KENYA: East African leaders hope to solve Ethiopia - Eritrea dispute through negotiations
Record ID:
362874
KENYA: East African leaders hope to solve Ethiopia - Eritrea dispute through negotiations
- Title: KENYA: East African leaders hope to solve Ethiopia - Eritrea dispute through negotiations
- Date: 21st March 2006
- Summary: UGANDA PRESIDENT YOWERI MUSEVENI WALKING TO THE PODIUM
- Embargoed: 5th April 2006 13:00
- Keywords:
- Location: Kenya
- Country: Kenya
- Topics: International Relations
- Reuters ID: LVAU1R5TWJAUSVJ9TALNDI658E0
- Story Text: East Africa must focus on solving the Ethiopia-Eritrea border dispute and also bolster the continent's credibility by shepherding Sudan and Somalia's peace deals, regional leaders said at a summit in Nairobi on Monday (March 20).
As well as the tenuous aftermath of civil wars in Somalia and Sudan and the potential of renewed conflict on the Ethiopia-Eritrea border, the leaders were also using their Nairobi summit to discuss a devastating drought.
Kenyan President Mwai Kibaki urged Ethiopia and Eritrea to exercise restraint and negotiate to end a fight over their border, the source of a 1998-2000 war that killed 70,000 people.
"I wish to call on our brothers in Ethiopia and Eritrea to exercise restraint and engage in dialogue in order to diffuse tension along their common border. We strongly believe that there is a window of opportunity to resolve the simmering tensions amicably," Kibaki told the summit.
Kibaki on Monday assumed a two-year chairmanship of the Intergovernmental Authority on Development (IGAD), a 7-member bloc founded in 1986 to counter drought and desertification.
Since then, it has metamorphosed to push peace and development in its member states - Kenya, Djibouti, Uganda, Sudan, Somalia, Ethiopia and Eritrea.
It led talks to end Sudan's two-decade civil war with an historic peace pact in January 2005, and those that created Somalia's transitional federal government in late 2004.
Ugandan President Yoweri Museveni, the outgoing chairman, said there could be no lasting peace in Somalia and Sudan until their national armies were up and running properly.
Burundi's success in integrating former foes in one army is proof Africans can solve their own conflicts, he said.
Anarchic Somalia has no national army yet.

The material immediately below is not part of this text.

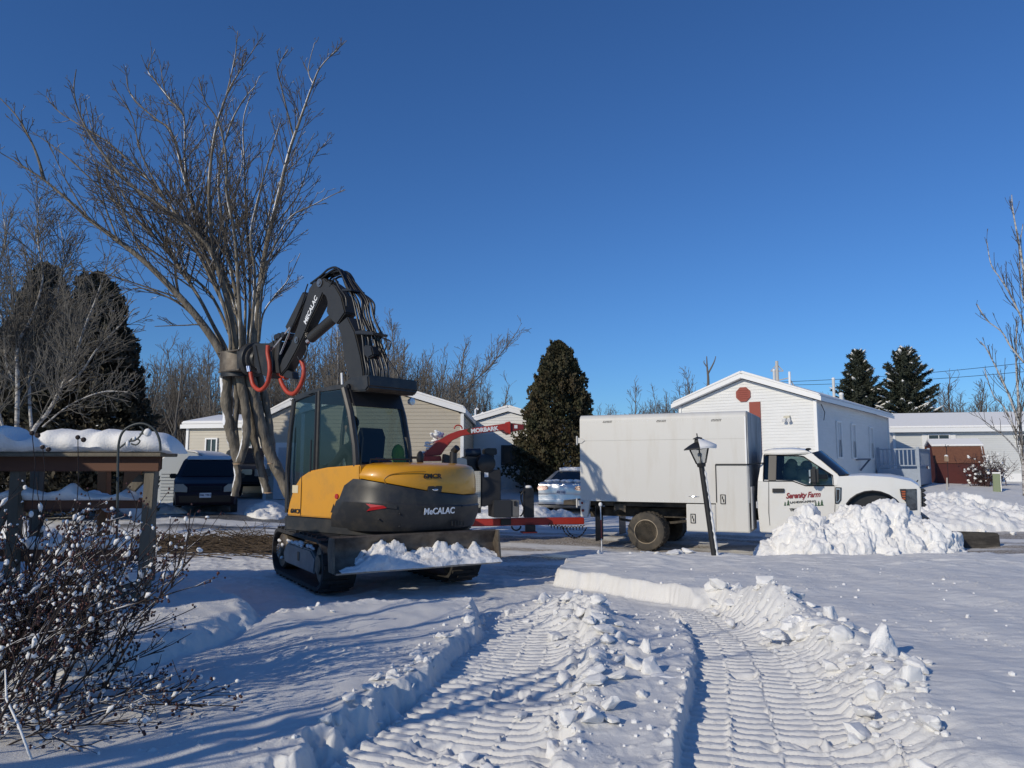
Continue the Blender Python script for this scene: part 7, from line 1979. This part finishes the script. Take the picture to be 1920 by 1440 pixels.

Sudan, under its peace deal, has integrated some former southern rebels and regular soldiers from the Khartoum government into joint units.
A request by the regional bloc to give food to Somali militiamen who had stayed out of the city of Baidoa - allowing the country to hold its first parliamentary meeting on home soil in 15 years - was also being discussed at the one-day summit.

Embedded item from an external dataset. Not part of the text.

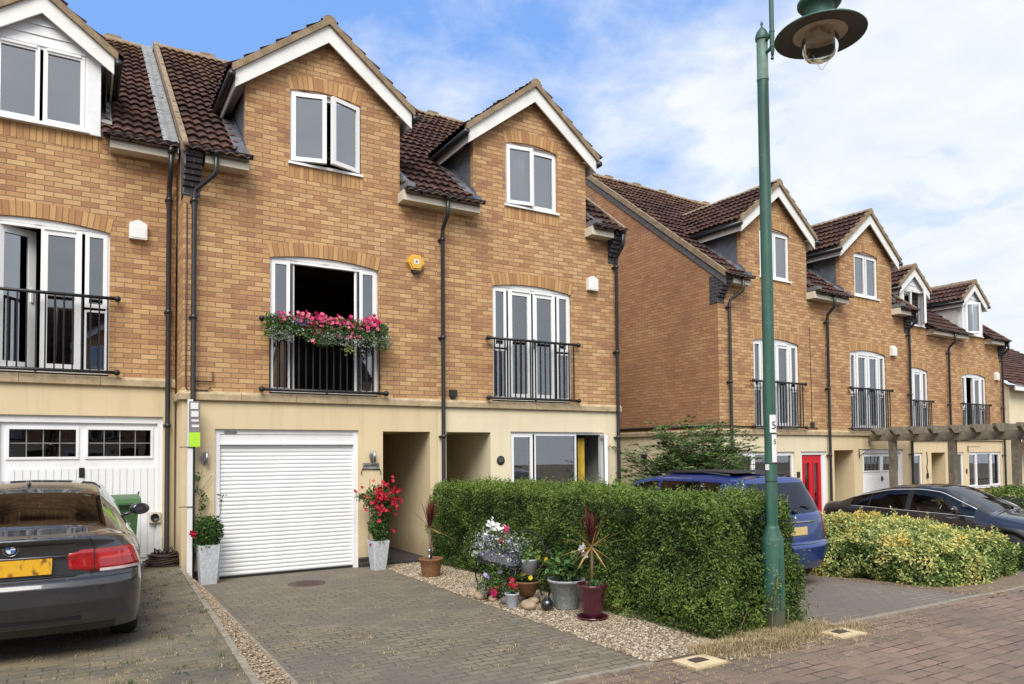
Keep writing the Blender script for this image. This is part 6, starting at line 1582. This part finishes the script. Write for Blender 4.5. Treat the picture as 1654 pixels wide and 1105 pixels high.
# wall basket by house 6's porch
wb_ = thing('wall_basket', 'dark wall basket hanging in the porch recess behind the black car', 'wall basket', B(8.45+3.35, 2.05, 1.25), TH)
mb = MB(); mb.lathe([(0, -.16), (.08, -.15), (.16, -.05), (.18, .04), (.17, .05)], n=18); mb.build('basket', 'ink', wb_); bush_in(wb_, 120, (0, 0, .06), .14, (1, 1, .5), .05, .02, 'shrub')

# ------------------------------------------------------------------ houses across the street, mirrored in the windows
for k, (src, x, lb) in enumerate(((h3, -2.5, 'brick house across the street, mirrored in the french windows at the left edge'), (h5, 1.8, 'brick house across the street, mirrored in the french windows above the hedge'), (h3, 6.1, 'brick house across the street, mirrored in the window with the yellow curtain'),
                                  (h5, 14.0, 'brick house across the street, mirrored in the windows near the red door'), (h3, -9.5, 'brick house across the street, mirrored in the rear window of the grey coupe'))):
    c = copy_tree(src); c.location = (x, -30.5, .0); c.rotation_euler = (0, 0, PI); c['label'] = lb; c['group'] = 'houses across the street'
# ------------------------------------------------------------------ sky, sun, camera
w = bpy.data.worlds.new('World'); SC.world = w; w.use_nodes = True; t = NT(w); bg = t.n['Background']
SUN_EL, SUN_AZ = R(50), R(215)     # azimuth of the sun measured clockwise from +Y
sky = t.new('ShaderNodeTexSky', sky_type='NISHITA', sun_disc=False, sun_elevation=SUN_EL, sun_rotation=SUN_AZ, air_density=1.0, dust_density=.6, ozone_density=2.0)
tc = t.new('ShaderNodeTexCoord').outputs['Generated']; sp = t.new('ShaderNodeSeparateXYZ', inp={0: tc})
z = t.math('MAXIMUM', sp.outputs[2], .04); zz = t.math('ADD', z, .22)
pv = t.new('ShaderNodeCombineXYZ', inp={0: t.math('DIVIDE', sp.outputs[0], zz), 1: t.math('DIVIDE', sp.outputs[1], zz)}).outputs[0]
warp = t.new('ShaderNodeVectorMath', operation='SCALE', inp={0: t.noise(pv, 1.6, 3, .5, 1)}); warp.inputs['Scale'].default_value = .32
pv2 = t.new('ShaderNodeVectorMath', operation='ADD', inp={0: pv, 1: warp.outputs[0]}).outputs[0]
n1 = t.noise(pv2, 1.5, 9, .56); n2 = t.noise(pv2, 5.2, 6, .6)
# more cloud towards +X and towards the horizon
bias = t.math('ADD', t.math('ADD', t.math('ADD', t.math('MULTIPLY', t.math('MAXIMUM', t.math('MULTIPLY', sp.outputs[1], -1.), 0.), .32), t.math('MULTIPLY', t.math('ABSOLUTE', sp.outputs[0]), .30)), t.math('MULTIPLY', sp.outputs[1], -.12)), t.math('MULTIPLY', t.math('SUBTRACT', .5, z), .42))
cl = t.math('ADD', t.math('ADD', n1, t.math('MULTIPLY', t.math('SUBTRACT', n2, .5), .26)), bias)
mask = t.mapr(cl, .47, .69)
skyc = t.mix(.62, t.mix(1., sky.outputs[0], (.62, .86, 1.15), 'MULTIPLY'), (1.7, 3.12, 6.3))
cloud = t.mix(t.mapr(n2, .3, .7), (4.5, 4.95, 5.6), (5.4, 5.6, 5.9))
fin = t.mix(mask, skyc, cloud); t.l.new(fin, bg.inputs[0]); bg.inputs[1].default_value = .112
sun = bpy.data.lights.new('sun', 'SUN'); sun.energy = 2.9; sun.angle = R(40); sun.color = (1, .95, .87)
so = bpy.data.objects.new('sun', sun); COL.objects.link(so)
d = Vector((sin(SUN_AZ)*cos(SUN_EL), cos(SUN_AZ)*cos(SUN_EL), sin(SUN_EL))); so.rotation_euler = d.to_track_quat('Z', 'Y').to_euler(); so.location = (0, -20, 20)

cam = bpy.data.cameras.new('camera'); co = bpy.data.objects.new('camera', cam); COL.objects.link(co); SC.camera = co
cam.sensor_width = 36; cam.lens = 36*1173.557/1654; cam.shift_x = 0; cam.shift_y = (692.184-552.5)/1654; cam.clip_end = 600
yaw, pit, rol = .5399, .0348, -.0085
cyw, syw, cp, sp_ = cos(yaw), sin(yaw), cos(pit), sin(pit)
rx = Vector((cyw, -syw, 0)); ux = Vector((-sp_*syw, -sp_*cyw, cp)); f = Vector((cp*syw, cp*cyw, sp_))
rt = rx*cos(rol)+ux*sin(rol); up = -rx*sin(rol)+ux*cos(rol)
co.matrix_world = Matrix(((rt.x, up.x, -f.x, -1.3056), (rt.y, up.y, -f.y, -11.4905), (rt.z, up.z, -f.z, 1.8279), (0, 0, 0, 1)))
SC.view_settings.view_transform = 'Standard'; SC.view_settings.look = 'None'; SC.view_settings.exposure = .68; SC.view_settings.gamma = 1
SC.cycles.max_bounces = 6; SC.cycles.transparent_max_bounces = 12; SC.cycles.caustics_reflective = False; SC.cycles.caustics_refractive = False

Museveni also spoke about drought in East Africa region.
"On the negative side, apart from the conflicts or potential conflicts within and between states, there has been added the phenomena of droughts and consequent famines. Since our region is endowed with a lot of natural resources including reasonable supplies of fresh water, and here I use the word reasonable deliberately, some of our people who go to Harvard to study they think that African has a lot of water," he said.
East African foreign ministers over the weekend proposed creating a regional emergency fund to counter drought and famine, which the leaders were expected to consider.